• **Problem details**
Transcribe the material in full, exactly as written.
◇ ◇ ◇ ◇ ◇
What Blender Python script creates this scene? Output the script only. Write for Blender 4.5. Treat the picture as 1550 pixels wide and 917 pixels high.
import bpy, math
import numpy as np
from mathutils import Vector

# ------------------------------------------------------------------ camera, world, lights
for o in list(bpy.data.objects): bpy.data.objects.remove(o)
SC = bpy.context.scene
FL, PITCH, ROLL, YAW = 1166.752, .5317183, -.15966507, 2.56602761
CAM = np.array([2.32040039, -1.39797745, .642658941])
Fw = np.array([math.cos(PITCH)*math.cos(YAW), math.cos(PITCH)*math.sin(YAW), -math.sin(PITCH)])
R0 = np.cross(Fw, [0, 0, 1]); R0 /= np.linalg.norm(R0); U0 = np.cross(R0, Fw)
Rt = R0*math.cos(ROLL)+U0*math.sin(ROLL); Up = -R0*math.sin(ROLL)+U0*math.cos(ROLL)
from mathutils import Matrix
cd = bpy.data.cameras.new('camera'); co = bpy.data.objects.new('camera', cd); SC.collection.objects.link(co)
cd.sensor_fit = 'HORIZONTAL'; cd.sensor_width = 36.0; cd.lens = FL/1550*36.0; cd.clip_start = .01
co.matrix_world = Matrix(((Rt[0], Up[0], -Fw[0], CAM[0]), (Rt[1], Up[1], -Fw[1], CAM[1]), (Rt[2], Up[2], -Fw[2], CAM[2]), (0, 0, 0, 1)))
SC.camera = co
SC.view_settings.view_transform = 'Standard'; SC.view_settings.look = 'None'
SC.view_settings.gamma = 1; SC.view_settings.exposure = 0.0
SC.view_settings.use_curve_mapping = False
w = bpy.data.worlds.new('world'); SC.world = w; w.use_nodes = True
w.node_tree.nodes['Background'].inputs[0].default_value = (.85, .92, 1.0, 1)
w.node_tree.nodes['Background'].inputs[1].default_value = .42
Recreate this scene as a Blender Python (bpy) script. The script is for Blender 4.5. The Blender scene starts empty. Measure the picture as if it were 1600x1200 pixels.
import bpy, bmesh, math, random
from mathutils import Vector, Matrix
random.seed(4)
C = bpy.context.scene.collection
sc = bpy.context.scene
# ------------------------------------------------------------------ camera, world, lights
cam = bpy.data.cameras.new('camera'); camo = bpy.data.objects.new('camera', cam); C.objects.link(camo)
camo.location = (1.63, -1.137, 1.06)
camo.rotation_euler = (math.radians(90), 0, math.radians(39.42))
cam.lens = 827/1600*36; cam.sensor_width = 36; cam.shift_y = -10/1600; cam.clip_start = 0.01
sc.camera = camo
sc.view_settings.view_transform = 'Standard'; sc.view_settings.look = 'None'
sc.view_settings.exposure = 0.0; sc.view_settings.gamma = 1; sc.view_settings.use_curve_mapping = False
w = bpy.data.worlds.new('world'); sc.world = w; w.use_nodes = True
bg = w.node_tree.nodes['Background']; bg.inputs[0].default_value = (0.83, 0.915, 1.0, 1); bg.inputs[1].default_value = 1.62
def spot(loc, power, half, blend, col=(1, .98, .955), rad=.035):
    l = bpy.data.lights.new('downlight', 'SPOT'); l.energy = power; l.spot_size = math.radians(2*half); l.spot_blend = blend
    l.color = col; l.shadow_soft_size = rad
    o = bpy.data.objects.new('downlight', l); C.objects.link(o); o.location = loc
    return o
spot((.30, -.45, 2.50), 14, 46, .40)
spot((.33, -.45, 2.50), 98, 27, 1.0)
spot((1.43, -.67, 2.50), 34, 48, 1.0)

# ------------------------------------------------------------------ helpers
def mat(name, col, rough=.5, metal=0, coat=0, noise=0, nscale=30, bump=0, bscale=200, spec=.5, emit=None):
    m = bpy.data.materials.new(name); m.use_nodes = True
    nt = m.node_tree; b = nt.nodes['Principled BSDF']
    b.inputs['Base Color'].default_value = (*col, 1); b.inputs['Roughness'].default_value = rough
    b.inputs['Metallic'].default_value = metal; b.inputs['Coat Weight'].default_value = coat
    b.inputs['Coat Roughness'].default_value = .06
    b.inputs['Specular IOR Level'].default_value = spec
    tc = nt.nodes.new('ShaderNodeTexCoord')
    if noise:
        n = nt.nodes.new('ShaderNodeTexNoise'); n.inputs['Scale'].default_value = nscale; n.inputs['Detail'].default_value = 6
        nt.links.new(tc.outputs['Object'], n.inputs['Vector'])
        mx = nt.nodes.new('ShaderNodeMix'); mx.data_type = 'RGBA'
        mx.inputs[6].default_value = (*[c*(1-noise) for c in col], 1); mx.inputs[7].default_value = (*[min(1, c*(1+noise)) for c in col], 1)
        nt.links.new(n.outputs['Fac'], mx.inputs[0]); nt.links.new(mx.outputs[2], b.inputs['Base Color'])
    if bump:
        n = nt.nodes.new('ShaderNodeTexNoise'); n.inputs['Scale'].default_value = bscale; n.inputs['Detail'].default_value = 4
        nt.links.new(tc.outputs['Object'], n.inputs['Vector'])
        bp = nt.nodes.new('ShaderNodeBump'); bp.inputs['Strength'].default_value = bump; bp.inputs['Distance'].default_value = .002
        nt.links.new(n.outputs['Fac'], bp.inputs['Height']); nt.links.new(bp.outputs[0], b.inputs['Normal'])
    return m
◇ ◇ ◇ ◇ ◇
• **Solution for this problem**
What Blender Python script creates this scene? Output the script only. Write for Blender 4.5. Treat the picture as 1550 pixels wide and 917 pixels high.
import bpy, math
import numpy as np
from mathutils import Vector

# ------------------------------------------------------------------ camera, world, lights
for o in list(bpy.data.objects): bpy.data.objects.remove(o)
SC = bpy.context.scene
FL, PITCH, ROLL, YAW = 1166.752, .5317183, -.15966507, 2.56602761
CAM = np.array([2.32040039, -1.39797745, .642658941])
Fw = np.array([math.cos(PITCH)*math.cos(YAW), math.cos(PITCH)*math.sin(YAW), -math.sin(PITCH)])
R0 = np.cross(Fw, [0, 0, 1]); R0 /= np.linalg.norm(R0); U0 = np.cross(R0, Fw)
Rt = R0*math.cos(ROLL)+U0*math.sin(ROLL); Up = -R0*math.sin(ROLL)+U0*math.cos(ROLL)
from mathutils import Matrix
cd = bpy.data.cameras.new('camera'); co = bpy.data.objects.new('camera', cd); SC.collection.objects.link(co)
cd.sensor_fit = 'HORIZONTAL'; cd.sensor_width = 36.0; cd.lens = FL/1550*36.0; cd.clip_start = .01
co.matrix_world = Matrix(((Rt[0], Up[0], -Fw[0], CAM[0]), (Rt[1], Up[1], -Fw[1], CAM[1]), (Rt[2], Up[2], -Fw[2], CAM[2]), (0, 0, 0, 1)))
SC.camera = co
SC.view_settings.view_transform = 'Standard'; SC.view_settings.look = 'None'
SC.view_settings.gamma = 1; SC.view_settings.exposure = 0.0
SC.view_settings.use_curve_mapping = False
w = bpy.data.worlds.new('world'); SC.world = w; w.use_nodes = True
w.node_tree.nodes['Background'].inputs[0].default_value = (.85, .92, 1.0, 1)
w.node_tree.nodes['Background'].inputs[1].default_value = .42
Recreate this scene as a Blender Python (bpy) script. The script is for Blender 4.5. The Blender scene starts empty. Measure the picture as if it were 1600x1200 pixels.
import bpy, bmesh, math, random
from mathutils import Vector, Matrix
random.seed(4)
C = bpy.context.scene.collection
sc = bpy.context.scene
# ------------------------------------------------------------------ camera, world, lights
cam = bpy.data.cameras.new('camera'); camo = bpy.data.objects.new('camera', cam); C.objects.link(camo)
camo.location = (1.63, -1.137, 1.06)
camo.rotation_euler = (math.radians(90), 0, math.radians(39.42))
cam.lens = 827/1600*36; cam.sensor_width = 36; cam.shift_y = -10/1600; cam.clip_start = 0.01
sc.camera = camo
sc.view_settings.view_transform = 'Standard'; sc.view_settings.look = 'None'
sc.view_settings.exposure = 0.0; sc.view_settings.gamma = 1; sc.view_settings.use_curve_mapping = False
w = bpy.data.worlds.new('world'); sc.world = w; w.use_nodes = True
bg = w.node_tree.nodes['Background']; bg.inputs[0].default_value = (0.83, 0.915, 1.0, 1); bg.inputs[1].default_value = 1.62
def spot(loc, power, half, blend, col=(1, .98, .955), rad=.035):
    l = bpy.data.lights.new('downlight', 'SPOT'); l.energy = power; l.spot_size = math.radians(2*half); l.spot_blend = blend
    l.color = col; l.shadow_soft_size = rad
    o = bpy.data.objects.new('downlight', l); C.objects.link(o); o.location = loc
    return o
spot((.30, -.45, 2.50), 14, 46, .40)
spot((.33, -.45, 2.50), 98, 27, 1.0)
spot((1.43, -.67, 2.50), 34, 48, 1.0)

# ------------------------------------------------------------------ helpers
def mat(name, col, rough=.5, metal=0, coat=0, noise=0, nscale=30, bump=0, bscale=200, spec=.5, emit=None):
    m = bpy.data.materials.new(name); m.use_nodes = True
    nt = m.node_tree; b = nt.nodes['Principled BSDF']
    b.inputs['Base Color'].default_value = (*col, 1); b.inputs['Roughness'].default_value = rough
    b.inputs['Metallic'].default_value = metal; b.inputs['Coat Weight'].default_value = coat
    b.inputs['Coat Roughness'].default_value = .06
    b.inputs['Specular IOR Level'].default_value = spec
    tc = nt.nodes.new('ShaderNodeTexCoord')
    if noise:
        n = nt.nodes.new('ShaderNodeTexNoise'); n.inputs['Scale'].default_value = nscale; n.inputs['Detail'].default_value = 6
        nt.links.new(tc.outputs['Object'], n.inputs['Vector'])
        mx = nt.nodes.new('ShaderNodeMix'); mx.data_type = 'RGBA'
        mx.inputs[6].default_value = (*[c*(1-noise) for c in col], 1); mx.inputs[7].default_value = (*[min(1, c*(1+noise)) for c in col], 1)
        nt.links.new(n.outputs['Fac'], mx.inputs[0]); nt.links.new(mx.outputs[2], b.inputs['Base Color'])
    if bump:
        n = nt.nodes.new('ShaderNodeTexNoise'); n.inputs['Scale'].default_value = bscale; n.inputs['Detail'].default_value = 4
        nt.links.new(tc.outputs['Object'], n.inputs['Vector'])
        bp = nt.nodes.new('ShaderNodeBump'); bp.inputs['Strength'].default_value = bump; bp.inputs['Distance'].default_value = .002
        nt.links.new(n.outputs['Fac'], bp.inputs['Height']); nt.links.new(bp.outputs[0], b.inputs['Normal'])
    return m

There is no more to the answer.